Adsorption of Pectin onto Stainless Steel Surfaces: Role of Electrostatic Interactions.

Abstract

The adsorption of high methoxyl (HM) and low methoxyl (LM) pectins onto stainless steel surfaces was studied in an investigation of the fouling mechanism using nonporous stainless steel particles. The negative charge equivalents of the HM and LM pectins increased with increasing pH, and was accompanied by the charge-induced molecular expansion. HM and LM pectins could be spontaneously adsorbed on both positively and negatively charged stainless steel surfaces in a pH range of 3 to 6. The adsorption isotherms of the HM and LM pectins were similar to Langmuir-type ones.
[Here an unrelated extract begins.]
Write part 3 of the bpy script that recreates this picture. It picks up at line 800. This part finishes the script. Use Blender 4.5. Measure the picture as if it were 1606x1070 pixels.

The saturation amounts of HM and LM adsorbed pectins increased with decreasing pH values and were correlated with the degree of dissociation of the carboxyl groups in the pectin molecules. While the undissociated HM and LM pectins adsorbed on stainless steel surfaces were easily released into the aqueous phase by alkali cleaning, anionic HM and LM pectins bound to positively charged stainless steel surfaces showed a high resistance to alkali cleaning. In a pH range where the HM and LM pectins and stainless steel surfaces were oppositely charged, shielding of the charges and intermolecular cross-linkage of the HM and LM pectins by monovalent or divalent cations also resulted in large amounts of pectins adsorbed and in the good release of the adsorbed pectin molecules during the alkali cleaning. It is concluded that the adsorption and desorption behavior of the pectins at the stainless steel-solution interfaces was largely determined by the electrical states of the pectin molecules and stainless steel surfaces.